The theme of representation and inclusivity is topic that is very well meaning and often preached in cycling media, advocacy, and sport. We hear it preached from poc, women, body types, disabled, and lgbtqia folks. When we see a person of color, woman, or body type in an ad campaign we celebrate it and share it with our communities without thinking if we have served the needs of everyone in our community. It’s a concept we all can get behind. If you asked 100 cyclists, they’d probably all agree it’s something we should do. If you asked city planners, they’d say the same thing. However, there is a big difference in what we say—versus what we do.
Anne Lusk’s powerful article “You Can’t Design Bike-Friendly Cities Without Considering Race and Class,”published in CityLab, was a recent call to action for all bicycle advocates. In it, Lusk calls out urban planners across the country—not for their progress in building bike-friendly infrastructure, but because they have overlooked the people who likely need it the most. According to Lusk, “Urban cycling investments tend to focus on the needs of wealthy riders and neglect lower-income residents and people of color.”
This approach to cycling activism has also filtered into cycling media culture in which brands and events market and serve a type of “desirable” cyclist. And because many of us want to be a part of a community, we often uphold the status quo and blend into the mainstream culture of it, excluding and leaving out alternative meanings of cycling and possibilities of entry. Perhaps because of this attitude of mainstream cycling culture, diverse communities are often passed over when it comes to marketing, media coverage, public outrage, investment, and outreach.

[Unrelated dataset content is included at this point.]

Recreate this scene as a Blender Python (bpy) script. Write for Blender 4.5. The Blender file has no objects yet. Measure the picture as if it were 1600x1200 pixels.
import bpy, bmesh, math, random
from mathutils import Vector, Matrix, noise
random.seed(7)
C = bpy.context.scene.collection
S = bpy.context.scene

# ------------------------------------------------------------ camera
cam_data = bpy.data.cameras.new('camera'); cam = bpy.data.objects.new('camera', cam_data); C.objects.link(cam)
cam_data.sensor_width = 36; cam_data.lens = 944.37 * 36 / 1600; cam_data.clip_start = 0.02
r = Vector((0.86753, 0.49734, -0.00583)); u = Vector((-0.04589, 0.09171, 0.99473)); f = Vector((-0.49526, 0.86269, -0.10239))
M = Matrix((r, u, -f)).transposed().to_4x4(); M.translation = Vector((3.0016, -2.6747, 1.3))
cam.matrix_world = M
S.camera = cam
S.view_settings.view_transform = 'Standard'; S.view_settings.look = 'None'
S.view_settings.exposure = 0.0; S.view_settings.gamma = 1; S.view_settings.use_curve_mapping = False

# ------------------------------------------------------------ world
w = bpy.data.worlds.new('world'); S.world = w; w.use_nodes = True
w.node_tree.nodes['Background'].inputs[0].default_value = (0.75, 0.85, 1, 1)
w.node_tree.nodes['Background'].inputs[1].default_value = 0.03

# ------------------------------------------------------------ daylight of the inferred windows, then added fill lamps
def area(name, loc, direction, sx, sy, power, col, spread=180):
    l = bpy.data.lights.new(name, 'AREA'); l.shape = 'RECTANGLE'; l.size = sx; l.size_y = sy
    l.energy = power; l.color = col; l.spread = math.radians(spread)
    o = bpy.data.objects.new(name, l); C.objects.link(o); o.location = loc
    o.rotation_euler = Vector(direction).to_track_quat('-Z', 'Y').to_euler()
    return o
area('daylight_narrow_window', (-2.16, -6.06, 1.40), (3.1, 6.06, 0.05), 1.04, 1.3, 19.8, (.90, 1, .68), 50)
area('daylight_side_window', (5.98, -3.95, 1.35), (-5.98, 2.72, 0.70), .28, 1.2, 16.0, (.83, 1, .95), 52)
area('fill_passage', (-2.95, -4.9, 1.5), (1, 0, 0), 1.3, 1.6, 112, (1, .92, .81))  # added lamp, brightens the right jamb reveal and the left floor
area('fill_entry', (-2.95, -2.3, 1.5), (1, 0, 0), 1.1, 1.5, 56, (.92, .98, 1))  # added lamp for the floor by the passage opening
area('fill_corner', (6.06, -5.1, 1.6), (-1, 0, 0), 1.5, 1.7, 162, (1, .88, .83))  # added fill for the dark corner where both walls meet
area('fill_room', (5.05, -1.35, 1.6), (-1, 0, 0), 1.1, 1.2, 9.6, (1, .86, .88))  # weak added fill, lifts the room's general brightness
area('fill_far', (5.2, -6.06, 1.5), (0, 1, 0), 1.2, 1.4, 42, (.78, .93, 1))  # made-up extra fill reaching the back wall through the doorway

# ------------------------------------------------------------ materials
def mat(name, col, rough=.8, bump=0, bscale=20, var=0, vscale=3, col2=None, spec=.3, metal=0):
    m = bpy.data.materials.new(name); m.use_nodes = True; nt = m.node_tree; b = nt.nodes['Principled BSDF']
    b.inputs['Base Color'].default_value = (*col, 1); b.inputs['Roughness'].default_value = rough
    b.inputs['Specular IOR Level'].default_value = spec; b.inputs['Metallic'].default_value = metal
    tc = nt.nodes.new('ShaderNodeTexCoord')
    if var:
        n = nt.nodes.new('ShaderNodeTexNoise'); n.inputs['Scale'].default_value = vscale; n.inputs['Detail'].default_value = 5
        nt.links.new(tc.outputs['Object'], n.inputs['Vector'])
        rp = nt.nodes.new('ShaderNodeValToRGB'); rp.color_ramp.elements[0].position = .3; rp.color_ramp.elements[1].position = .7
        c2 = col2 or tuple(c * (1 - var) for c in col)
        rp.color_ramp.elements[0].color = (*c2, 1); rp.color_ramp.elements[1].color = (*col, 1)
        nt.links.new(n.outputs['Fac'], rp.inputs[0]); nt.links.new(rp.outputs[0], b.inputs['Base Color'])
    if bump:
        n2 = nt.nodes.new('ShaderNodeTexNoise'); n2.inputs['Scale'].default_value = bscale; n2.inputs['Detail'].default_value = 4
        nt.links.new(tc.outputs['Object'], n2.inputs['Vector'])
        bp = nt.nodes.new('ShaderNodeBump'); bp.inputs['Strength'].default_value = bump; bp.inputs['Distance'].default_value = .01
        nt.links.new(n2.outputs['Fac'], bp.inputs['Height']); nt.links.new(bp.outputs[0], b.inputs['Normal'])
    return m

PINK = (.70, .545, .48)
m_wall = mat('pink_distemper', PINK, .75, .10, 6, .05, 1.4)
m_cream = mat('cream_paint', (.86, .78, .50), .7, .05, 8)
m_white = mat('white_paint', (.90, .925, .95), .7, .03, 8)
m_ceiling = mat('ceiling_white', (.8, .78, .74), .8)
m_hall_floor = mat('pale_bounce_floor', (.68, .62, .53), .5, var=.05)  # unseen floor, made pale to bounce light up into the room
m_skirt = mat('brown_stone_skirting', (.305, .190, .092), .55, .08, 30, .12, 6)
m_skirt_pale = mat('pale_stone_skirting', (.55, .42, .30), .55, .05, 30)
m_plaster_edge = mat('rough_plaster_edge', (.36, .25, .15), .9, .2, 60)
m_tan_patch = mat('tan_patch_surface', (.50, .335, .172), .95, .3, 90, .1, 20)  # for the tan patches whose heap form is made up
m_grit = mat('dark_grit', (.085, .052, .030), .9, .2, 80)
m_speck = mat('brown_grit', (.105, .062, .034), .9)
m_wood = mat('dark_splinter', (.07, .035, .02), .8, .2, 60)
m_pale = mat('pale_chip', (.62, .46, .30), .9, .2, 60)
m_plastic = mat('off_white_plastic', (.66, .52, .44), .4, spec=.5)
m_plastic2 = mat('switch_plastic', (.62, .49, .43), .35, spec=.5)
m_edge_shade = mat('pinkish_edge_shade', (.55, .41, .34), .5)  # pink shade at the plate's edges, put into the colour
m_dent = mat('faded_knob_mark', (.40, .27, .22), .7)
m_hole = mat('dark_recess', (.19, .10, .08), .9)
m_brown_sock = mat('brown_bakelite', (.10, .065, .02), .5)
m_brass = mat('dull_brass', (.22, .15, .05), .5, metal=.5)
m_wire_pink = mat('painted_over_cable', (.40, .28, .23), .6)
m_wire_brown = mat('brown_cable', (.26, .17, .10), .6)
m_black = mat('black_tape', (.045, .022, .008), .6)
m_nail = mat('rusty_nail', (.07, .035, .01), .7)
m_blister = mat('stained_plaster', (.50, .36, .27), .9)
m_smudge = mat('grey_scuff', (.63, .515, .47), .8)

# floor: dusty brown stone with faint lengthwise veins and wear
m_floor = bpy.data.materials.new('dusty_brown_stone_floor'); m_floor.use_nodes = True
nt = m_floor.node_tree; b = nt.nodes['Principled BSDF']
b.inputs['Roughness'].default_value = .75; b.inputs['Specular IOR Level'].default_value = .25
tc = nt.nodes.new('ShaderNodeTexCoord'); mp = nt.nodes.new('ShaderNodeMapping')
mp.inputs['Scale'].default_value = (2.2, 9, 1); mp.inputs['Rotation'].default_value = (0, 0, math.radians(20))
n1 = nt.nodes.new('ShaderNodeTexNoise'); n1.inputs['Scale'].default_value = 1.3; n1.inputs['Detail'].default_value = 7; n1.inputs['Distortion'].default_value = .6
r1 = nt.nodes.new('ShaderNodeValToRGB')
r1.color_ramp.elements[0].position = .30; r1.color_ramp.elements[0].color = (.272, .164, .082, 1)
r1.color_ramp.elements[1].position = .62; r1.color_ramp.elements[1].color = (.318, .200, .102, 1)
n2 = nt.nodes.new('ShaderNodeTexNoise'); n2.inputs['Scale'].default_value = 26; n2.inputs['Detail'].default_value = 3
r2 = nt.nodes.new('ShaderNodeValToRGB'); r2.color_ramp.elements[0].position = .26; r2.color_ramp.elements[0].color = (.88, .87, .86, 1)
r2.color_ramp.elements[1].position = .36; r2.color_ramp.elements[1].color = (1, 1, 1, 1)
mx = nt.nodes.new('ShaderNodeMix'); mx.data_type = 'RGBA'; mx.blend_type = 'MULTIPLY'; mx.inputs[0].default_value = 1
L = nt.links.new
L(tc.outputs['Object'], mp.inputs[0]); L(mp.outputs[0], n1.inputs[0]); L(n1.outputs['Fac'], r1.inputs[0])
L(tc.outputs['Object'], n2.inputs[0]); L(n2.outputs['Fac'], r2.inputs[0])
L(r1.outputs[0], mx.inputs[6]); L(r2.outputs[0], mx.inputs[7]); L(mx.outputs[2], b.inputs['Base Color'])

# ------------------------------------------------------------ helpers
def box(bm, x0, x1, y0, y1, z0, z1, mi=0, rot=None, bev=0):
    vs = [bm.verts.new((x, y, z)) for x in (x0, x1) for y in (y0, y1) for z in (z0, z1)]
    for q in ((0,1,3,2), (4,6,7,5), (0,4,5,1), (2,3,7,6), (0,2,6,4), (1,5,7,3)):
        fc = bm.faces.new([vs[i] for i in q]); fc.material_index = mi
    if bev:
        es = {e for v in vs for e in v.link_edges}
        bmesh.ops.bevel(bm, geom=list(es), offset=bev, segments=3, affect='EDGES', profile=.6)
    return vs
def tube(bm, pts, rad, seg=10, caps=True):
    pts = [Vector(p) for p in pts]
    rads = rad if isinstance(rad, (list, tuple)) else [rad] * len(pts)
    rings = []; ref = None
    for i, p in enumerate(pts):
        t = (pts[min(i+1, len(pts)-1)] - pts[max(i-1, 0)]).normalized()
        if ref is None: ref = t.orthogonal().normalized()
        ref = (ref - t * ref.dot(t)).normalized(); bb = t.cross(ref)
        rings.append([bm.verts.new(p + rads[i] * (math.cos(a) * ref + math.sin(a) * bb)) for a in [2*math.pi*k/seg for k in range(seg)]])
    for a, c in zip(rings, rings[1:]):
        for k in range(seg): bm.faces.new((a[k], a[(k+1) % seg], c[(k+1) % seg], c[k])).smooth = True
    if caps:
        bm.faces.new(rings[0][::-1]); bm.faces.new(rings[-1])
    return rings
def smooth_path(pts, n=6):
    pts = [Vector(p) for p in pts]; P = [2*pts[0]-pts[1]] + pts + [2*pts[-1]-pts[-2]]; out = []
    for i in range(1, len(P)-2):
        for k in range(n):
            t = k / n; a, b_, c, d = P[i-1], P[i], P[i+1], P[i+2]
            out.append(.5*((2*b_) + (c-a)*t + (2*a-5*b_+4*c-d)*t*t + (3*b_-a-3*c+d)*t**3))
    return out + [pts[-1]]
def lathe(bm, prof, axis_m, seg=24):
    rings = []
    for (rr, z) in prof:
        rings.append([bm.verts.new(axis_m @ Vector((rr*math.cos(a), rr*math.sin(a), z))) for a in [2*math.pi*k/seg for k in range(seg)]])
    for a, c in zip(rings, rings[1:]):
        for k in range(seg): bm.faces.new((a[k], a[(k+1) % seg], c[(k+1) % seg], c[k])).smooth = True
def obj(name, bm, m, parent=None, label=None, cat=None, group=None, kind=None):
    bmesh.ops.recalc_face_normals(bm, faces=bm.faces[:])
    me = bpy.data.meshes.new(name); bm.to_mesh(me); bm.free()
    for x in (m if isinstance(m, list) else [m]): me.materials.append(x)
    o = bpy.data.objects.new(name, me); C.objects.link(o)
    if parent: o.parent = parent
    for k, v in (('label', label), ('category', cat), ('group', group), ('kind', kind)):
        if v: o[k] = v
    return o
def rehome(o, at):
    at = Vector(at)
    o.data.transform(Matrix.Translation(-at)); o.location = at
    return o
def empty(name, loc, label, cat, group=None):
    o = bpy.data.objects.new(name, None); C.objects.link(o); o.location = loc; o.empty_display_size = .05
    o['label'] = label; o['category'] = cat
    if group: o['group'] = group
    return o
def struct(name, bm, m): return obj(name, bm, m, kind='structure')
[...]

What many of us know, urban cycling is a growing trend. Cities are competing and being rated for their “bike-friendliness”. But research shows protected or painted bike lanes and urban trails are all popping up in moderate- to high-income areas. A look at New York City Bike share program shows just that: bike lanes and access to ride share stations are connected in well to do communities or “priority zones”.
By contrast, Lusk says cities often add only the easiest and least safe elements in marginalized neighborhoods, such as painted sharrows (stencils of bikes and double chevrons) or bike lane markings, and placing them next to curbs or between parked cars and traffic.
While the services are in favor of one group over others “the single biggest group of Americans who bike to work live in households that earn less than $10,000 yearly,” according to one study.
Low income areas, where more people depend on only bicycles for transportation, many times face higher risk of collisions and fatal crashes. In New York, some of our most dangerous high-crash corridors are high-speed roads where low-income residents coincide.
Lusk worked with a group from Harvard’s T.H. Chan School of Public Health, to learn what low-income, non-white bicyclists in Boston and Brooklyn wanted. What kind of bike infrastructure best met their needs?
Lusk’s team showed people in the survey, who included workers at the local YMCA, residents and the former incarcerated, several pictures of places where people could ride a bike and asked them the rank them from the safest to the least safe. People in the study perceived neighborhoods, especially low-income apartment complexes, as a very dangerous places to ride their bikes. Many said they were worried about being mugged or robbed—especially in areas like public housing or neighborhoods with rundown homes. In contrast, they saw busy commercial corridors, where people are always present, and streets are lit better as safer from potential crime.
Even more, they perceived higher income neighborhoods as the most safe, comfortable places to ride, for two reasons: 1) they are relatively free of crime 2) cars traveling at slower speeds pose less of a risk of crashes. Central Park is a great example of a significant investment of bike infrastructure into an upper-class neighborhood.
Like many equity issues, it seems to be a failure of bicycle advocacy. City and county leaders listen to their constituents (as they should), most often in the forum of a commissioners’ meeting. So, who has the ability to leave home in the evening and drive down to a public meeting in order to advocate for new bike lanes? It’s probably not the single mother of three with no car. It’s probably not the father who’s working two minimum wage jobs to support his family. And because their voices aren’t always heard, their needs are overlooked. Again, a failure of the system that affects real people.
We, as a community, should organize to get input from all stakeholders in an issue, making sure no one is overlooked. And it will take work. It will also take the people in charge “rethinking” the way they approach certain issues. Rather than having just having people comment, give reviews, or hold a public meeting in the evening at a library, we should go out and seek the opinions of people who can’t access those meetings or survey’s. We all have a lot to do to make cycling representative and more inclusive, while being wary of tokenizing communities to appear diverse without ever achieving it. We should work to get a wide range of leadership, opinions, insight and suggestions before deciding where to invest in our community. We should think about people who use their bikes for transportation in addition to those who use it for recreation.
As demographic gaps persist within bicycling, we should be looking at the people who have the greatest barriers but are finding a way to ride anyways in greater numbers than those who occasionally do.